Doch nicht nur in Calw werkelt man an der Fertigstellung der zu reaktivierenden Bahnstrecke. Aktuell finden zwischen Ostelsheim und Althengstett Hangsicherungsmaßnahmen statt. Dafür werden bis zu zehn Meter lange Anker in die Böschung gebohrt und der Hang mit einem Stahlseilgeflecht überspannt, um so einen Hangrutsch zu vermeiden. Für nächstes Jahr steht laut Landratsamt Calw außerdem der Neubau von Eisenbahnbrücken sowohl in Ostelsheim über die Bahnhofstraße als auch in Weil der Stadt über die Südumfahrung auf dem Programm. Ferner werden im Jahr 2020 vier Brücken, zwei Bahndurchlässe und Stützwände im östlichen Voreinschnitt zum Forster-Tunnel saniert.

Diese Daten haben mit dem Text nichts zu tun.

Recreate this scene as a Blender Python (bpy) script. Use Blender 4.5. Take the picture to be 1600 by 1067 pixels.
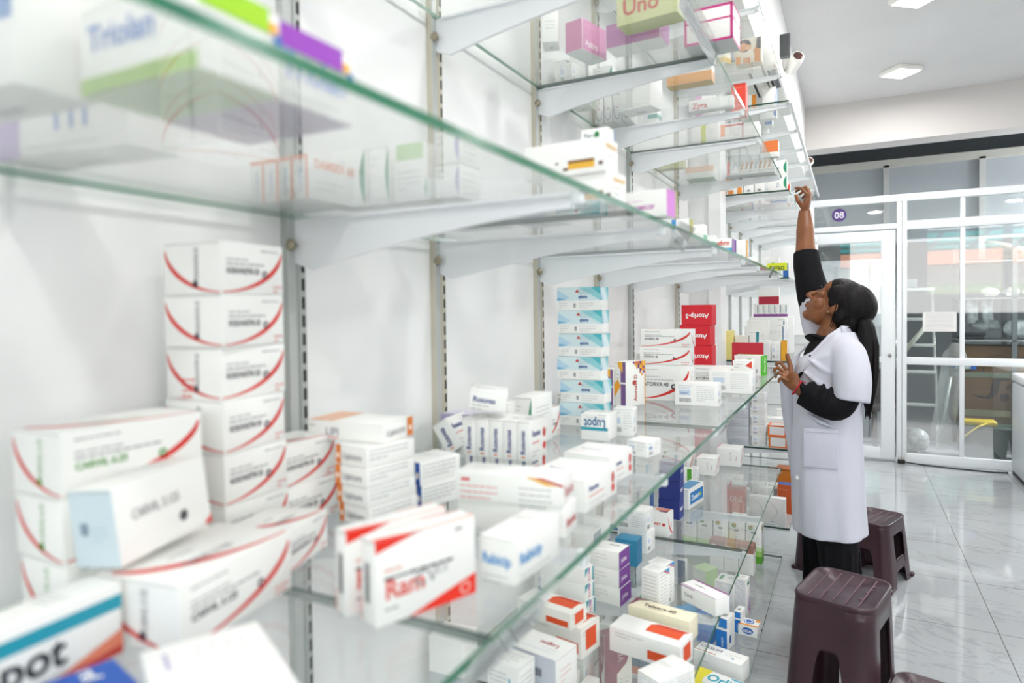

ÖPNV-Knoten am Omnibusbahnhof

Zurück in Calw sieht Stierle bereits mit Freude der neuen Brücke entgegen. "Das wird ein neuer Stadteingang nach Calw", sagt er und geht auch noch auf die Betriebsplanung ein: "Wir wollen von 5 bis 22 Uhr im Halbstundentakt fahren, gegen später wird das dann ausgedünnt. Der Endhaltepunkt wird der ZOB in Calw, dort entsteht dann ein ÖPNV-Knotenpunkt aus Bus, Bahn und Parkplätzen."

Riegger überreichte Lahl abschließend symbolisch einen Nagel aus dem alten Gleisbett der Hesse-Bahn aus dem Jahr 1956 und schloss mit den Worten: "Wir setzten mit dem Bau jetzt ein Zeichen und stehen in drei Jahren hier mit der Trillerpfeife für den ersten Zug." Bis dahin gibt es aber noch viele offene Baustellen.